Is the Integral Syntax Correct for dx = v dt and x = \int v dt?

[konik]

Is the following syntax correct?

dx = v\ dt
x = \int v\ dt

or should it be:

dx = v \ dt
dx = \int v \ dt

 

[Doc Al]

Is the following syntax correct?

dx = v\ dt
x = \int v\ dt

This is OK. Realize that this is just saying that:
\int \ dx = x

or should it be:

dx = v \ dt
dx = \int v \ dt

That's no good--you must integrate both sides.

 

[HallsofIvy]

The first. Obviously, the two right sides of the second are not the same and cannot both be equal to dx.

What you are doing is starting with dx= v dt and integrating both sides:
\int x= \int v dt. Since \int dx= x the result is x= \int v dt.

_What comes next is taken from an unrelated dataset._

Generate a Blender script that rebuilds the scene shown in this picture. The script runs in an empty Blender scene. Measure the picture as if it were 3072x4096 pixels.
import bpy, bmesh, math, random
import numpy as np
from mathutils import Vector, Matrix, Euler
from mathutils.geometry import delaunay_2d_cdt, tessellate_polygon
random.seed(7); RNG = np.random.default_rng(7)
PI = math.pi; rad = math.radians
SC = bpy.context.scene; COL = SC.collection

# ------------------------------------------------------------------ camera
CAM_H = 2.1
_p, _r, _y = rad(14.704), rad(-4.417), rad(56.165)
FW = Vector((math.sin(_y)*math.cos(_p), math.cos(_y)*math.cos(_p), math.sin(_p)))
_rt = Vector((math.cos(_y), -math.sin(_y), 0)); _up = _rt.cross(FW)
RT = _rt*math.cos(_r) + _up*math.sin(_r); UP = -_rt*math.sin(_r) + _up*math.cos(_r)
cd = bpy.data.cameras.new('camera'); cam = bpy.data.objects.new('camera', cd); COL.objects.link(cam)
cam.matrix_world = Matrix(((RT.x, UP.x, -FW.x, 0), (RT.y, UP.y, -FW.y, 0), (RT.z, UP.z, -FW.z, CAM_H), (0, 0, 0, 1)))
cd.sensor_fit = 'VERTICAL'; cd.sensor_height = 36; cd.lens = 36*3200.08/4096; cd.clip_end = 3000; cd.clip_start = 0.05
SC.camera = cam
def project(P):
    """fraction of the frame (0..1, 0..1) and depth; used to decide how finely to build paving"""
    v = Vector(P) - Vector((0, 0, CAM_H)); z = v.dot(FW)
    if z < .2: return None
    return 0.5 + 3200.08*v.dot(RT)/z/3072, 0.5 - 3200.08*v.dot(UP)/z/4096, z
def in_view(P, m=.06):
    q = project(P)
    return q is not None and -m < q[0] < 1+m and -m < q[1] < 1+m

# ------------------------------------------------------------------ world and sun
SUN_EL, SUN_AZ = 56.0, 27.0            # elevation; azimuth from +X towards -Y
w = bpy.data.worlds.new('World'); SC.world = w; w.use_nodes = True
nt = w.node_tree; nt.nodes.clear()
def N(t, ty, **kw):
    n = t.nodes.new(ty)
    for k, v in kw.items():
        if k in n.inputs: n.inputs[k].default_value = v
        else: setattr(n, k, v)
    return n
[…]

(The integral is not "well defined" so that should be x= \int v dt+ C.)
(Once again, Doc Al comes in 2 seconds ahead of me!)

 

[Gib Z]

The integral is not "well defined" so that should be x= \int v dt+ C

We don't really need to include the additional C, since indefinite integrals are only unique up to a additive constant anyway.

 

[HallsofIvy]

Yes, of course. The anti-derivative of x^2 is \int x^2 dx which is, itself, equal to (1/3)x^3+ C. It is only in the last that we need the "C".

 

[CompuChip]

Actually, I prefer to think of
\int v \, dt
as notation where the \int dt is a single symbol.
The equation
dx = v dt
wouldn't make sense then but can be written
dx/dt = v
or considered as a limit.

(Of course, I also use them as mnemonics and manipulate them as ordinary fractions, but sometimes it's good to keep things clear and separate legal operations from convenient notation).